_GIVEN REQUEST_.
For this exercise, output only the lines between the "Generate a Blender" line and the "SC = bpy.context.scene" line, both of them included, and skip all pictures.

======== TASK INPUTS

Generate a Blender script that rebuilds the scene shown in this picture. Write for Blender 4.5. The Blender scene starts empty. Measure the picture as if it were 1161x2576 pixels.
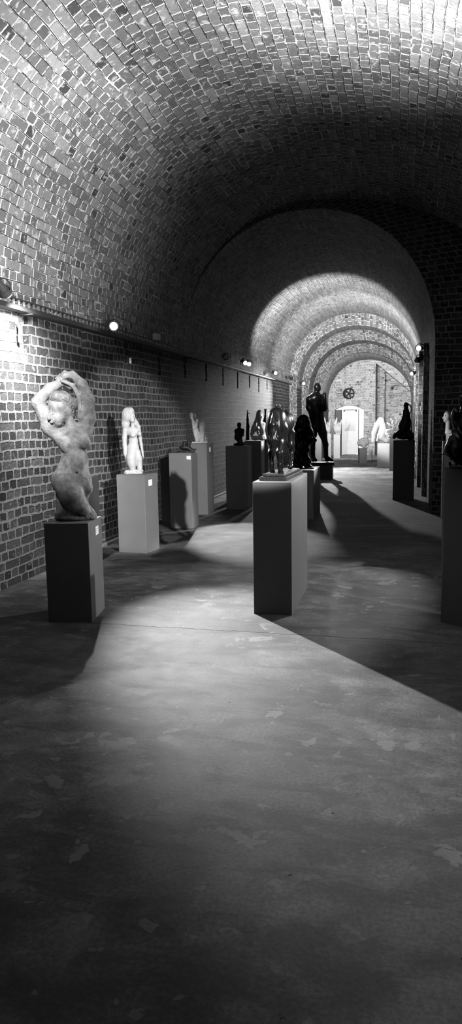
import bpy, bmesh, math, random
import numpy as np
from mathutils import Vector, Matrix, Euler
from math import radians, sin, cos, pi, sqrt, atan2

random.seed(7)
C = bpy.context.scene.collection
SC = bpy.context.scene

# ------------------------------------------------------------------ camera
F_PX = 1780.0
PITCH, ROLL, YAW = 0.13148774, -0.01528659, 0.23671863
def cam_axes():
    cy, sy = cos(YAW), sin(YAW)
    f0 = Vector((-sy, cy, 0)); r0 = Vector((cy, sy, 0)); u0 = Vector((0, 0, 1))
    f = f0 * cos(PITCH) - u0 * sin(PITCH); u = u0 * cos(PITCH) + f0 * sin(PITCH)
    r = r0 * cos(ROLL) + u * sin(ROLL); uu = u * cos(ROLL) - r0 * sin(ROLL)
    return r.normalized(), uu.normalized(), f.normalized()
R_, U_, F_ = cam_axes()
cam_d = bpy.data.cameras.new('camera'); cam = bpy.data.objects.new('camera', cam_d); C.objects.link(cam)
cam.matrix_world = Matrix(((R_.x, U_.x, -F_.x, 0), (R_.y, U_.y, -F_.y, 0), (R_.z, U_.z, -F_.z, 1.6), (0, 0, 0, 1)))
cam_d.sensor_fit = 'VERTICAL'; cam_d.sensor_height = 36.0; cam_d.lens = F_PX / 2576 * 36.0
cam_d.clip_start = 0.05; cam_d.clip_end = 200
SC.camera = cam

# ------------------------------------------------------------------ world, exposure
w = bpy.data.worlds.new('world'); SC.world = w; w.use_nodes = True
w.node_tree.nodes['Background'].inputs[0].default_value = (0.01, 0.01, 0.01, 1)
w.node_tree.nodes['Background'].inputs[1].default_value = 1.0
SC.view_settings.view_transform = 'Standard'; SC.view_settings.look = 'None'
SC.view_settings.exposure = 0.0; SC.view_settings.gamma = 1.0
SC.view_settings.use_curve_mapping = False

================
======== TASK INPUTS

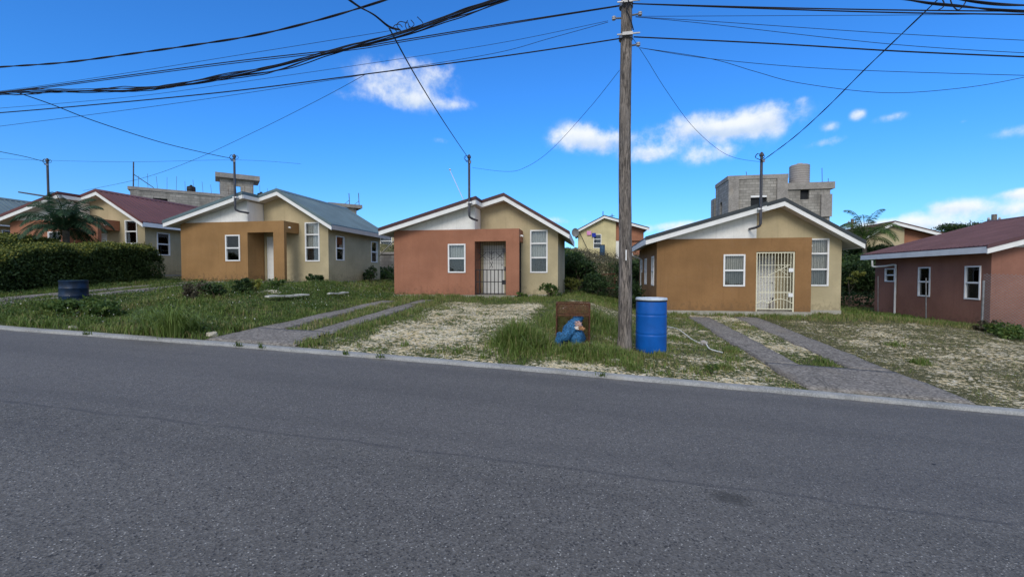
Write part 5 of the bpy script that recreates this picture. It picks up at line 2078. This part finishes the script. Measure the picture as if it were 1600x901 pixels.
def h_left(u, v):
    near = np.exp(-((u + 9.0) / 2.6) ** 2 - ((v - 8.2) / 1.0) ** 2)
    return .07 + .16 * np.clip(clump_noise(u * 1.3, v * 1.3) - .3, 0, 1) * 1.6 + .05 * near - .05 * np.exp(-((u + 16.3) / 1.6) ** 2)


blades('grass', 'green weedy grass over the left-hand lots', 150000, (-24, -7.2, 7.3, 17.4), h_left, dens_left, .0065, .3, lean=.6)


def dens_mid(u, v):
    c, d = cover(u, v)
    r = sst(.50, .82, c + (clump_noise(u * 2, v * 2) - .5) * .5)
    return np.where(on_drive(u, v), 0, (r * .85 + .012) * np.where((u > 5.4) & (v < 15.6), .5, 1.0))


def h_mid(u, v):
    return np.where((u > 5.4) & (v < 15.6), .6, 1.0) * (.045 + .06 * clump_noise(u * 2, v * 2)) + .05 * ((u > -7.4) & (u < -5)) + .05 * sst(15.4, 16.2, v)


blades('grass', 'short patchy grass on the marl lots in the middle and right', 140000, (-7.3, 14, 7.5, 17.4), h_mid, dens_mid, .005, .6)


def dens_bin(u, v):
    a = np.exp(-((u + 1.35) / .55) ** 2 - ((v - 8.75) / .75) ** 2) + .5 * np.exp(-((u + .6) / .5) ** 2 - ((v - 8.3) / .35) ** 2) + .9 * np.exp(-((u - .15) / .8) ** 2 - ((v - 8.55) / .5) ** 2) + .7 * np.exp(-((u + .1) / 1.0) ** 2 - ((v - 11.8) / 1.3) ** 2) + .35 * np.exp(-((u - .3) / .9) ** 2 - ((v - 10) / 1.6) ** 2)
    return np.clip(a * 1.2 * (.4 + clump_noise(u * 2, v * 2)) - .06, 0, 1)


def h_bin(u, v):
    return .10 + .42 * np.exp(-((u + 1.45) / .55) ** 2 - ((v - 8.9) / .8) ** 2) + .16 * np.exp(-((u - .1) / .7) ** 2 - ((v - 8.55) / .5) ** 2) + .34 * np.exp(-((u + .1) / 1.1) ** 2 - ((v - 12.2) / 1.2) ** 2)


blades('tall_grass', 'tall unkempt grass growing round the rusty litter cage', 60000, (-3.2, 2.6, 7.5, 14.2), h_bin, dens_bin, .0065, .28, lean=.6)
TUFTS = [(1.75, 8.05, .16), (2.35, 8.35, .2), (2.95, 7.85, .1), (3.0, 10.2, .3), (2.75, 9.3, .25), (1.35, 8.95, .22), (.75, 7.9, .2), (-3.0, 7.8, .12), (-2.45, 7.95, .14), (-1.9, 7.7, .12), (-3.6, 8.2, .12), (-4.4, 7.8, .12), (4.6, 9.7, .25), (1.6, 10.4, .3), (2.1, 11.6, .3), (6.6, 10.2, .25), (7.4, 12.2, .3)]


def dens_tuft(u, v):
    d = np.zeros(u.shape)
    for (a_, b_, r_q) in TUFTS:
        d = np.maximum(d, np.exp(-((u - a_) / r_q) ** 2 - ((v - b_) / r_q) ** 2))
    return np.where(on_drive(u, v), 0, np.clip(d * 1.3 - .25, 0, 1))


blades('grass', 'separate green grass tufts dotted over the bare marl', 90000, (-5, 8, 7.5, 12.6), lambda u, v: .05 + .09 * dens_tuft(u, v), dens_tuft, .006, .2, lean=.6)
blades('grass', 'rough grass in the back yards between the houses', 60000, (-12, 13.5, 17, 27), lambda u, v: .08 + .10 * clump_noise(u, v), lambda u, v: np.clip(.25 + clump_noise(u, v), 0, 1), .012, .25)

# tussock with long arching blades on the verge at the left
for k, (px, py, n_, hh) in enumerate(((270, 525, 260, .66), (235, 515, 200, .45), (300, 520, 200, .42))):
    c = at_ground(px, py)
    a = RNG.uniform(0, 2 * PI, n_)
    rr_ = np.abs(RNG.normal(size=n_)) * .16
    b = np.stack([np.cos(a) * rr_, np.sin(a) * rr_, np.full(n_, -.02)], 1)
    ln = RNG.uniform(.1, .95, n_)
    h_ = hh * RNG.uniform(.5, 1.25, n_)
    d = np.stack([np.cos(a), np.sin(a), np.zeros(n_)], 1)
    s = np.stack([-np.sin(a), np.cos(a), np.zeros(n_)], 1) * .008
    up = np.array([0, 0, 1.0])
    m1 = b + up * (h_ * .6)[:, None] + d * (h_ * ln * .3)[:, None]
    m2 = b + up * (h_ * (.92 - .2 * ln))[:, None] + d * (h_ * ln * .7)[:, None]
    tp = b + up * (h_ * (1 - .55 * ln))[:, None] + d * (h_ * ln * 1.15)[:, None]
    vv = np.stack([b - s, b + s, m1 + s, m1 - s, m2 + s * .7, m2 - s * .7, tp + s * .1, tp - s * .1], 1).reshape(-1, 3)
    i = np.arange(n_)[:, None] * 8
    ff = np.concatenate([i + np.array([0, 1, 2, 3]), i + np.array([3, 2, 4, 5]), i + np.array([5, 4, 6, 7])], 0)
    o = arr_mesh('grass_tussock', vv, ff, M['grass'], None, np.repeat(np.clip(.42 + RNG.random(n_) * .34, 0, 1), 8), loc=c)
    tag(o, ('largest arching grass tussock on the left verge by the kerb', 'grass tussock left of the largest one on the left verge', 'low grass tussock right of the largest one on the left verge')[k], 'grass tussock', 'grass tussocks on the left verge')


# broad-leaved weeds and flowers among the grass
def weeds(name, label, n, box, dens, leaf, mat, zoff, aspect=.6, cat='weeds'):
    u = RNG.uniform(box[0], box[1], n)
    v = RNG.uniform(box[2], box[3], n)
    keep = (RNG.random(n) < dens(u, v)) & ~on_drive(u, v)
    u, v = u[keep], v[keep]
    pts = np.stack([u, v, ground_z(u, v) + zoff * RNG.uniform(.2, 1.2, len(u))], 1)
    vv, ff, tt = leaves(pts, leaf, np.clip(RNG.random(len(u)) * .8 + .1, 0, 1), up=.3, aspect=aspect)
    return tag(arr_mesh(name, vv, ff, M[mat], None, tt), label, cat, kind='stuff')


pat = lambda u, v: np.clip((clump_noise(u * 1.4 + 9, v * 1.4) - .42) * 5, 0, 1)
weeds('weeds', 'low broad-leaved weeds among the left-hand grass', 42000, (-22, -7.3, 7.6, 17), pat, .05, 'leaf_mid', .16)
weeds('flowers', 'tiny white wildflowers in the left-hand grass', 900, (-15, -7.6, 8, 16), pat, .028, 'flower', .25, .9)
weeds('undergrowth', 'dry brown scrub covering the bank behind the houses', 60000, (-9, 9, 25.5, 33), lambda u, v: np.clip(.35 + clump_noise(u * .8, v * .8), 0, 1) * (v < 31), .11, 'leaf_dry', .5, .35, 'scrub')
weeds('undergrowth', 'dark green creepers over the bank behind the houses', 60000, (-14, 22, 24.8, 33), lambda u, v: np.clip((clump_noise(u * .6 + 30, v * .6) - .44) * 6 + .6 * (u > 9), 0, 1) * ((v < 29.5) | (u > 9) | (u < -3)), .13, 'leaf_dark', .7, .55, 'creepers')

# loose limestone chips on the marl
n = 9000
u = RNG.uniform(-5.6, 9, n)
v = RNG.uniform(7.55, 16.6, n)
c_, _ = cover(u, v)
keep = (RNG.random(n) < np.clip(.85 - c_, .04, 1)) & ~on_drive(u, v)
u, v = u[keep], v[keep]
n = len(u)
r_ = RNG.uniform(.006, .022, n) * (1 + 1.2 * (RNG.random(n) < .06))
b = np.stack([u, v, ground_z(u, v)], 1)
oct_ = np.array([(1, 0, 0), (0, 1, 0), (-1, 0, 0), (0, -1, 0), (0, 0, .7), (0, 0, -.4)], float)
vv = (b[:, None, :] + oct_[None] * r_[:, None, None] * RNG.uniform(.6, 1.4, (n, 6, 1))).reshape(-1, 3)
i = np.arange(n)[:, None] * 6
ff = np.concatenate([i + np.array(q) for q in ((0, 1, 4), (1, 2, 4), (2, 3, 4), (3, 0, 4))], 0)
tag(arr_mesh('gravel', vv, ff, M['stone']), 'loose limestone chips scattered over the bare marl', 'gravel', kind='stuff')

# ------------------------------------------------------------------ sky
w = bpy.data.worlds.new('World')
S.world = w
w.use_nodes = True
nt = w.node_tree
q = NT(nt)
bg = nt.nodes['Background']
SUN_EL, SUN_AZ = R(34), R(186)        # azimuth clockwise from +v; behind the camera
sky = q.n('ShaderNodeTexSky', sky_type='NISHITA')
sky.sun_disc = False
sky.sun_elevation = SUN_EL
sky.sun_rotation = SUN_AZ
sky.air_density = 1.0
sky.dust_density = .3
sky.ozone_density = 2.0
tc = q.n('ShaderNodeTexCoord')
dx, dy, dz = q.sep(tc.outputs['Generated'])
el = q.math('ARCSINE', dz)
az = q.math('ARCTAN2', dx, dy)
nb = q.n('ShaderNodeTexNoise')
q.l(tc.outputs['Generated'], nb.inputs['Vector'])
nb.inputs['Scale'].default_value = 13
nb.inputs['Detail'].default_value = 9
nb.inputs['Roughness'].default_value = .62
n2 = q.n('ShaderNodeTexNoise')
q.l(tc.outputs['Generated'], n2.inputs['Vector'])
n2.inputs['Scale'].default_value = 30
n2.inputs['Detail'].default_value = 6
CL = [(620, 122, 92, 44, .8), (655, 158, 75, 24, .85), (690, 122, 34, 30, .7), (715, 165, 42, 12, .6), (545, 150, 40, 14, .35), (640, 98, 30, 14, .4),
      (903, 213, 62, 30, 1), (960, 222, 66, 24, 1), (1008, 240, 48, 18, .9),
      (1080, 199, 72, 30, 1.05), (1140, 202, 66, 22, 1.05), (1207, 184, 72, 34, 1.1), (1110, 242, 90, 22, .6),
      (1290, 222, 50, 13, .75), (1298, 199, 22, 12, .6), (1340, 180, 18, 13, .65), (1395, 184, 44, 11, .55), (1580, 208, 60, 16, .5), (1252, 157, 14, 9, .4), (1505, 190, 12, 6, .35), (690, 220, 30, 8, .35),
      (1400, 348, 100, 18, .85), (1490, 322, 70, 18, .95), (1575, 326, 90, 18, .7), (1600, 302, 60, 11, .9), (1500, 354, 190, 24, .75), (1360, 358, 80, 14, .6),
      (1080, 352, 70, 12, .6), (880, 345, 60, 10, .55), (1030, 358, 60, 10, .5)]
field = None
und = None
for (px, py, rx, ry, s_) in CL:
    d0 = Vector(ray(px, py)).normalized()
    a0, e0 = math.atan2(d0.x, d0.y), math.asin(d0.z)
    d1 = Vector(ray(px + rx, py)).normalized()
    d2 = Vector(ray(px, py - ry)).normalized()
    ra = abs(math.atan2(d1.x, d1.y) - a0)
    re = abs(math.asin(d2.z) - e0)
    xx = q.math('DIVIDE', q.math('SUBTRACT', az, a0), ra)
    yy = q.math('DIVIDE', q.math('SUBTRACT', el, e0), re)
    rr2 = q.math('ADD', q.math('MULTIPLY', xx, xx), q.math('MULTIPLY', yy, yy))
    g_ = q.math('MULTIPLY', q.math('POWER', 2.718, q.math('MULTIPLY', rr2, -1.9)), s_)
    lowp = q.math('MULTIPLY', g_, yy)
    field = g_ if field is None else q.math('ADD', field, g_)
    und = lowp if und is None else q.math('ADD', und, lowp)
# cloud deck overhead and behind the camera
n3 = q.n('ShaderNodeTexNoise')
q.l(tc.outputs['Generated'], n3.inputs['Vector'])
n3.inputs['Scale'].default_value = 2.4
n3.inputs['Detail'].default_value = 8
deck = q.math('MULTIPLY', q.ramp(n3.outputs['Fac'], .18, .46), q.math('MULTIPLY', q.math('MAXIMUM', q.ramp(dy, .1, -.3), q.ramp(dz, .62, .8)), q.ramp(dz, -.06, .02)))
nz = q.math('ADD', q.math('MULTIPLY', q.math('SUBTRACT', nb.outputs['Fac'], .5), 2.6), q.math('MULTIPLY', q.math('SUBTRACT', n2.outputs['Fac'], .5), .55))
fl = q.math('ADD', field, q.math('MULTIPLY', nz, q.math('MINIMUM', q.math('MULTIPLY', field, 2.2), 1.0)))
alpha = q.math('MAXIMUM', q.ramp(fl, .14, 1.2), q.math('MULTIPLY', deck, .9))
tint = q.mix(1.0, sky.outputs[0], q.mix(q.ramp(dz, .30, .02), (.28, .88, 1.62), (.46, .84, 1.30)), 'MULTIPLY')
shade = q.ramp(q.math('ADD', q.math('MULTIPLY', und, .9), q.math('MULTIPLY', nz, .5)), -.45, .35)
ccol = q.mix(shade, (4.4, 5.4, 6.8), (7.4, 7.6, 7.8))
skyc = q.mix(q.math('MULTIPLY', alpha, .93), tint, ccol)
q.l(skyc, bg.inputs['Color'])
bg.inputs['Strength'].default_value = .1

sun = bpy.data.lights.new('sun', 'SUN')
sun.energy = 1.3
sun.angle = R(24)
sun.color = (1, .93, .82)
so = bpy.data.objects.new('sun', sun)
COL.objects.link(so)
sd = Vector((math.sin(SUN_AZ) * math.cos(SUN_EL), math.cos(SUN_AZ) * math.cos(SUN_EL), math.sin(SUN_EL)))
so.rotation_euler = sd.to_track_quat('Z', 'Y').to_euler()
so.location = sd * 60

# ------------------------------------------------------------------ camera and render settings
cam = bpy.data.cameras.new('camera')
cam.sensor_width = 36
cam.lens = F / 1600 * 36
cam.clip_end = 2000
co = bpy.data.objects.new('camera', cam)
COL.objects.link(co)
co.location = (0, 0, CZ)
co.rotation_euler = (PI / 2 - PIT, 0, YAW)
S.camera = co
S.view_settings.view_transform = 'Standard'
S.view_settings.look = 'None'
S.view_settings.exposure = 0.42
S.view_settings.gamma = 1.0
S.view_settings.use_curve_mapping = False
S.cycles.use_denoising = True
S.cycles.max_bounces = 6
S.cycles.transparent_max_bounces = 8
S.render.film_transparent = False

================

_COMPLETED TASK_.
Generate a Blender script that rebuilds the scene shown in this picture. Write for Blender 4.5. The Blender scene starts empty. Measure the picture as if it were 1161x2576 pixels.
import bpy, bmesh, math, random
import numpy as np
from mathutils import Vector, Matrix, Euler
from math import radians, sin, cos, pi, sqrt, atan2

random.seed(7)
C = bpy.context.scene.collection
SC = bpy.context.scene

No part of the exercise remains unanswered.